It's a short list of female monarchs a royal baby girl would join

If the Duke and Duchess of Cambridge have a baby girl, she will one day become only the seventh queen to be crowned in her own right in English history. Here's a look at the history of female monarchs.

Britain's Queen Elizabeth II, with Prince Charles, Prince William and Kate, Duchess of Cambridge. Photo / AP
Britain's Queen Elizabeth II, with Prince Charles, Prince William and Kate, Duchess of Cambridge. Photo / AP


Also known as Maud, Matilda was never crowned. Born in 1102, she was the daughter of the English king, Henry I. The death of Matilda's brother in 1120 made her Henry I's sole legitimate heir at a time when women rulers were unprecedented.

But after Henry I's death, she was usurped by her cousin Stephen of Blois resulting in civil war. Stephen quickly crowned himself King of England.

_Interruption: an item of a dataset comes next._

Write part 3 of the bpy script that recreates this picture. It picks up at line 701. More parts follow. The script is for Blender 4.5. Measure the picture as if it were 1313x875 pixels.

He was captured at Lincoln in February 1141 and Matilda briefly controlled England - the only woman to do so during the Middle Ages. But her arrogant behaviour alienated many of her supporters and she was never crowned.

Civil war continued but when in 1147 Matilda's greatest supporter, Robert of Gloucester, died - she retired to France and never returned.


The accession of Lady Jane Grey, one of Henry VIII's great-nieces, as Queen was engineered by the powerful Duke of Northumberland in the interests of promoting his own dynastic line.

She reigned for only nine days from July 10 to July 19, 1553, before she was arrested and imprisoned in the Tower of London by Mary Tudor.

Lady Jane Grey's regime fell before she could be crowned. She was later executed in 1554 at the age of 16.


Mary was the first queen to rule England in her own right, rather than through marriage to a King, acceding to the throne in 1553.

She was the only surviving child of Henry VIII and Catherine of Aragon and was declared illegitimate but later reinstated to the line of succession.

A devout Catholic, she was known as 'Bloody Mary' for her persecution of Protestants.


Mary remained childless meaning her half-sister Elizabeth - the daughter of Henry VIII and his second wife, Anne Boleyn - was heir when Mary died in 1558.

Protestant Elizabeth ruled for 45 years. Known as Gloriana and the Virgin Queen, she refused to marry.

Her reign saw voyages of discovery by Francis Drake and Walter Raleigh, as well as the defeat of the Spanish Armada. She was a popular monarch and a skilled public speaker.


The daughter of James II, Mary and her Dutch husband William of Orange became co-rulers of England after the Glorious Revolution and took to the throne in 1689.

While William was directing military campaigns, Mary governed as regent, but she relied entirely on her husband's advice. In the periods when William was in England she retired from politics.

She was a popular Queen but died of smallpox on December 28, 1694 leaving her husband to rule alone.


Anne - Mary II's sister - was the last of the Stuart monarchs, ruling from 1702. She was the first sovereign of Great Britain after England and Scotland were combined into a single kingdom on May 1, 1707.

Anne's reign was marked by the development of the two party system, with Whigs and Tories competing for power. She was heavily influenced by her ministers and her favourites, particularly the wife of the Duke of Marlborough.


The longest reigning British monarch so far. Victoria ruled for more than 63 years, acceding to the throne in 1837. Britain had evolved into a constitutional monarchy. She became the figurehead of a vast empire and her reign spanned the rest of the century.

She married Prince Albert and had nine children, but mourned his early death for the rest of her life.


The current Queen is the second longest reigning British monarch. Daughter of King George VI, Elizabeth II became Queen when she was just 25.

She is a great-grandmother to the Duke and Duchess of Cambridge's baby and celebrated her Diamond Jubilee in 2012.



Born in 1542, Mary was the only child of James V of Scotland and his French wife, Mary of Guise. Her father died just days after she was born. She was brought up in France and was briefly Queen of France through marriage.

When she returned to Scotland, her marriage to Lord Darnley, the great-grandson of Henry VII, caused problems when he became the tool of Mary's enemies. A third marriage to the man suspected of murdering Darnley saw the Scottish nobility turn against Mary.

She eventually abdicated in July 1567 and sought refuge with her cousin Elizabeth I.

But she had a strong claim on the English throne and was seen as a threat amid Catholic plots to assassinate Elizabeth. Tall, graceful and quick-witted Mary was imprisoned by Elizabeth I and executed in 1587 after 19 years in captivity.